The prayer to the amended bill was that "a lien be declared and established thereon in favor of complainant, and that said lien be enforced by a sale of the said lumber for the satisfaction, as far as may be, of complainant's debt against the said Gulf Region Lumber Company."

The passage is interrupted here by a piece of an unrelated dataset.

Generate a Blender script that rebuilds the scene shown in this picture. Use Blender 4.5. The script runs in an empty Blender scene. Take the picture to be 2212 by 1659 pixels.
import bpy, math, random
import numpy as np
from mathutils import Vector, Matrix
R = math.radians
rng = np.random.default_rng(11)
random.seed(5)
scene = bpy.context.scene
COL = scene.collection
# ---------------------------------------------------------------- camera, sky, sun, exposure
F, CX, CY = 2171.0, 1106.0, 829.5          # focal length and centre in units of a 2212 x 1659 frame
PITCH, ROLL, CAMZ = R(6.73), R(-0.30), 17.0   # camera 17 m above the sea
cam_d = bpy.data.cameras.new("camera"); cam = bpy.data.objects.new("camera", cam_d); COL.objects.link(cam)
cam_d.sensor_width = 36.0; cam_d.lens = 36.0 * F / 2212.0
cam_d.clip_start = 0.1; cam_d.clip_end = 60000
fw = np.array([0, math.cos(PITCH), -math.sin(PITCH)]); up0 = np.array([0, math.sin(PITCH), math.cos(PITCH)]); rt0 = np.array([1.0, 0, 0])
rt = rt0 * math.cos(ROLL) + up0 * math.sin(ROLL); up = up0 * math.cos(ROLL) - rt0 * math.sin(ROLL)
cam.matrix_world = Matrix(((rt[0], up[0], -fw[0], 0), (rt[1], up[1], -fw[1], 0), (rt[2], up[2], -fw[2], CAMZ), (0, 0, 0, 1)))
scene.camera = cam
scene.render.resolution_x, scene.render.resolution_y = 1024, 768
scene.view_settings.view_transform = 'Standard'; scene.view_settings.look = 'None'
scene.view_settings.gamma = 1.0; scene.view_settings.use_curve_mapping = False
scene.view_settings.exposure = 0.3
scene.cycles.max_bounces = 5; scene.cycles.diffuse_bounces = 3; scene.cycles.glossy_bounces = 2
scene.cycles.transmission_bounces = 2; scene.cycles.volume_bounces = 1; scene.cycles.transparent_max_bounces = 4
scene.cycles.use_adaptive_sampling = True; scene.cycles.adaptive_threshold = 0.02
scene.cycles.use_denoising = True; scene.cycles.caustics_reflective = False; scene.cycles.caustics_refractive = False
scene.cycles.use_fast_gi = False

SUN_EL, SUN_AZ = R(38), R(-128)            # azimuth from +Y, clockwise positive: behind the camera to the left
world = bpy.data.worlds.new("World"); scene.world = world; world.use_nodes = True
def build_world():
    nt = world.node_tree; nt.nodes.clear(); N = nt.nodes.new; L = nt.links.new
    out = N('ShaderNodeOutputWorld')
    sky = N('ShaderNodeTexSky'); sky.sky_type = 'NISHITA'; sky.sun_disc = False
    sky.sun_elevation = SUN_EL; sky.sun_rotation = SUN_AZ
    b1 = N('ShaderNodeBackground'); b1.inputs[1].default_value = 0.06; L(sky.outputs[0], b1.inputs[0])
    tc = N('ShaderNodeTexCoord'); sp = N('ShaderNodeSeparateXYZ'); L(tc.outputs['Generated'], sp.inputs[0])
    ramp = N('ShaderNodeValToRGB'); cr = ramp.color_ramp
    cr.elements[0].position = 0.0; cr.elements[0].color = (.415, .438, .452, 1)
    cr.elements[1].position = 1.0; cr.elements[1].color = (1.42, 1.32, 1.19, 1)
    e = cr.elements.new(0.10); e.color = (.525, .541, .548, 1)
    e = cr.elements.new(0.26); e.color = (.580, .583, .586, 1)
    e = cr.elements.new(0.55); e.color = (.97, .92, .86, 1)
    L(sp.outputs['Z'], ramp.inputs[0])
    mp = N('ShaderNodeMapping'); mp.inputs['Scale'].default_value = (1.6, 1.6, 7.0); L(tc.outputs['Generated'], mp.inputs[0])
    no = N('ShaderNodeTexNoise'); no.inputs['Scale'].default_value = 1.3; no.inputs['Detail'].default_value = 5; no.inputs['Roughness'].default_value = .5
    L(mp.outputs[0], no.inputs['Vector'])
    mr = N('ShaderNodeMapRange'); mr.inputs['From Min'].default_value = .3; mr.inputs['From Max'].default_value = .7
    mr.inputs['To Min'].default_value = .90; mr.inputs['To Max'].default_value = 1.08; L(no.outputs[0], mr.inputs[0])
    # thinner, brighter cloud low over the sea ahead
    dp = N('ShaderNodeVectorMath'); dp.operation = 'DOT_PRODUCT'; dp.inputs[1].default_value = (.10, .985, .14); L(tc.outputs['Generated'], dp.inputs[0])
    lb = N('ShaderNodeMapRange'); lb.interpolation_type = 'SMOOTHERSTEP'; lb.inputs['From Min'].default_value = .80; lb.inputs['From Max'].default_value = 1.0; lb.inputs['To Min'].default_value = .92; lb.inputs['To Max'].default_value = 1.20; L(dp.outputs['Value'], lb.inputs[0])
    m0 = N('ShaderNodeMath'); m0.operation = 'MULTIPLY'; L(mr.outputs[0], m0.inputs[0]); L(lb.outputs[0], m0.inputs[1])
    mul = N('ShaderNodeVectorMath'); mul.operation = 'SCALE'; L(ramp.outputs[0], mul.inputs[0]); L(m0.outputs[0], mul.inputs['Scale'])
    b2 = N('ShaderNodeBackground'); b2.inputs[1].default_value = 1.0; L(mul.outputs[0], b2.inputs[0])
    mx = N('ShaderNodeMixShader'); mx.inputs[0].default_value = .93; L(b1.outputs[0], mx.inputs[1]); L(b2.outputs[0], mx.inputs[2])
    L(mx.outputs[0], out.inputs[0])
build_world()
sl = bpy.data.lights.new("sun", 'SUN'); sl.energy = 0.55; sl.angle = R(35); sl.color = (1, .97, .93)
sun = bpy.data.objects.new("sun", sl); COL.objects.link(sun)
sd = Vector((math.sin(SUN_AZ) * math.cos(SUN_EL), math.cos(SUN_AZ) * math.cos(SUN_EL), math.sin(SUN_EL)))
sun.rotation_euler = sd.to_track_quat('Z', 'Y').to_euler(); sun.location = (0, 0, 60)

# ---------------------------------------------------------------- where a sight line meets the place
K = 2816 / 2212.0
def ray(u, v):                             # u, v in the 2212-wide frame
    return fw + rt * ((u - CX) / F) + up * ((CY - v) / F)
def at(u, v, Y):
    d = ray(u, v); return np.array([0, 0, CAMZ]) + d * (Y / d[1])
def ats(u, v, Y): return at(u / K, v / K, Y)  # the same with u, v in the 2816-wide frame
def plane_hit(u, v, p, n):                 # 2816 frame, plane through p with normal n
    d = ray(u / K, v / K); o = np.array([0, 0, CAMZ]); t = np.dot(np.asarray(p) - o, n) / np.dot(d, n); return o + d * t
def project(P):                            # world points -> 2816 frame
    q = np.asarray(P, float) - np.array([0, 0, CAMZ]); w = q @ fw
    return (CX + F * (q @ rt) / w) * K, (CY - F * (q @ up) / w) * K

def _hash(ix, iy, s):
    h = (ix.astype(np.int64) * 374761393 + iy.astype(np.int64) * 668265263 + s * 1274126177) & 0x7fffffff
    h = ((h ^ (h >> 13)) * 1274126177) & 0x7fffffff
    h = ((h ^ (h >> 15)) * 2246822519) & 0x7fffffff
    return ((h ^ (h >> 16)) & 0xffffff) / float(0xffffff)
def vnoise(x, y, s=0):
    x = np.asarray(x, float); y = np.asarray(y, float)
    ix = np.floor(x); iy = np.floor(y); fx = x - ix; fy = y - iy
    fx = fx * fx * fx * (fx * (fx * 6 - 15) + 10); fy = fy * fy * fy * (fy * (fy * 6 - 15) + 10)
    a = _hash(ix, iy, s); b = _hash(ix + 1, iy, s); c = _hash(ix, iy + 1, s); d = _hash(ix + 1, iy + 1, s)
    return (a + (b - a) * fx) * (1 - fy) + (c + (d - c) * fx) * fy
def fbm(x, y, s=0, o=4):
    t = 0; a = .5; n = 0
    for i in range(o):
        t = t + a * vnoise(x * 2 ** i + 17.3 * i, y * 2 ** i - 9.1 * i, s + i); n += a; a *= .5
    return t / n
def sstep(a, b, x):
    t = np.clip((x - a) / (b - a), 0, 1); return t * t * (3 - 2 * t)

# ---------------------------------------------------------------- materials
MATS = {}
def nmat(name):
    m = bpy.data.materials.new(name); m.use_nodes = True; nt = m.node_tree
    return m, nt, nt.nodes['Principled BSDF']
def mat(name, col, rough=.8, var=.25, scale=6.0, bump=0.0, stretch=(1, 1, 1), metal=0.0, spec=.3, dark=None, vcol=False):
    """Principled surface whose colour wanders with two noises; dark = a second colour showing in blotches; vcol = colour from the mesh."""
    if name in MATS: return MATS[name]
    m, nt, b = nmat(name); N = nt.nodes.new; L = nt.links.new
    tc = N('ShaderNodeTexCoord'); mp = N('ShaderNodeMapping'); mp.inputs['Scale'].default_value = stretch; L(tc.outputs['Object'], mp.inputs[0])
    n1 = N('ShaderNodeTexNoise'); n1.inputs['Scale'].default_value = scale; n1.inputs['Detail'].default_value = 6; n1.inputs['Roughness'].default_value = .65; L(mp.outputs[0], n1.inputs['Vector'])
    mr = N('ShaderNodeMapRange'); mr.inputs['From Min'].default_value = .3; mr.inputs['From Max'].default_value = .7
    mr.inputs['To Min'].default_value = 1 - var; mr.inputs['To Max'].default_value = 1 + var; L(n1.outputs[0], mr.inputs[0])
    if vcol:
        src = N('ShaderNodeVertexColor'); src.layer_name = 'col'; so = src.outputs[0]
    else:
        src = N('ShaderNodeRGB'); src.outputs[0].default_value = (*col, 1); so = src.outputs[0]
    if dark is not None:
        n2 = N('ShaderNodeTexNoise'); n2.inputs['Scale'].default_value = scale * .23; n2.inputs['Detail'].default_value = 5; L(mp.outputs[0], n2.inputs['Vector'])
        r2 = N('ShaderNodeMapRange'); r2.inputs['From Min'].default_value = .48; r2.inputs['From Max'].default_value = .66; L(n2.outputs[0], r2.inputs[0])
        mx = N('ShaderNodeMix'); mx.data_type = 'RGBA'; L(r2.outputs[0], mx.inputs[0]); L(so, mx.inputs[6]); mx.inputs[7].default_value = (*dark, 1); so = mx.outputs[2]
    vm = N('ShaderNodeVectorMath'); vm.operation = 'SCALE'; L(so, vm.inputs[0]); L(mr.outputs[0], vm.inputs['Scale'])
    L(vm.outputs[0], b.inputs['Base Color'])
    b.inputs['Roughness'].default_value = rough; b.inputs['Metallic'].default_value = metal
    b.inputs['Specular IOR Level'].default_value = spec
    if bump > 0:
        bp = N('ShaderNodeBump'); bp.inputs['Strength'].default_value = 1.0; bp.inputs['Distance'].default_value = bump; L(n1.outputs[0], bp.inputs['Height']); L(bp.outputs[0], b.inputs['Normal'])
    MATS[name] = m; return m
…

The bill as thus amended was that for discovery (Coleman Davis v. Elliott, 147 Ala. 689, 40 So. 666; Averyt Drug Co. v. Ely-Robertson-Barlow Drug Co., 194 Ala. 507, 69 So. 931, and authorities), accounting, as to the mutual and complicated accounts between the parties (Grand Bay Land Co. v. Simpson, 205 Ala. 347, 87 So. 186; Julian v. Woolbert, 202 Ala. 530, 81 So. 32), and foreclosure of the pledge and trust (Teal v. Pleasant Grove Local Union,c., 200 Ala. 23, 75 So. 335; Bromberg v. Hoffman, 207 Ala. 144, 92 So. 114).
The recent decisions by this court on discovery, accounting, and trust relations are: Farmers' Nat. Bank v. McKinnon, 134 So. 919; First Nat. Bank of La Pine v. Bradley, 134 So. 621; 48th Street Investment Co. v. Fairfield-American Nat. Bank, 134 So. 803.
Post, p. 698.
Ante, p. 22.
Ante, p. 44.
The bankruptcy of the Gulf Region Lumber Company is averred — that it was wholly insolvent and no judgment was prayed against such insolvent bankrupt. Such averred excuse was sufficient for not making the Gulf Region Lumber Company a party. Oden-Elliott Lumber Co. v. Butler County Bank, 213 Ala. 84, 104 So. 3.
The decree of the circuit court is affirmed.
Affirmed.
ANDERSON, C. J., and SAYRE and BROWN, JJ., concur.